Read Chapter 39 first; read Chapter 40 last. Chapter 40 is meant to be the final chapter of the book. Many of its references and turns of phrase echo Chapter 1 deliberately, and the final pages are written to reward a reader who has completed the journey rather than one who has skipped ahead.

If you have been working the Democracy Audit chapter by chapter, set aside extended time for the Chapter 40 final-report assembly. The Audit is the single most substantial assignment in the book, and it deserves the time. If you are in a course, your instructor's pacing for the Audit final draft is in the syllabus. If you are reading independently, plan two to four sessions for the report draft, plus a revision pass.

The comparative chapter (39) can also be read at almost any earlier point in the book without serious loss. Some readers find it useful to read 39 immediately after Part II to denaturalize the institutional structure they have just learned. Others prefer to save it for the end as the book intends. Both work; the placement at the head of Part VI reflects the book's argument that comparison is best done after you have a thorough grasp of the system you are comparing from.

When you finish Part VI, you will have done the work the book set out to ask of you.
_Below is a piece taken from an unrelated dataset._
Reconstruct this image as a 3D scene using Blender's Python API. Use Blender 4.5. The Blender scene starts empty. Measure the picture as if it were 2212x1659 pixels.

You will know how American government was designed, how it actually operates, how the politics flows into it, what policies it produces, where it is under stress, and how other democracies handle the same problems. You will have produced an original analytical work on one real district. You will have a basis for civic engagement that is grounded in evidence rather than in slogans.

The book's argument has been that real engagement runs through real understanding. Part VI is the part that asks you to take the next step. The framers gave you a system designed for disagreement and built for participants. The system is yours.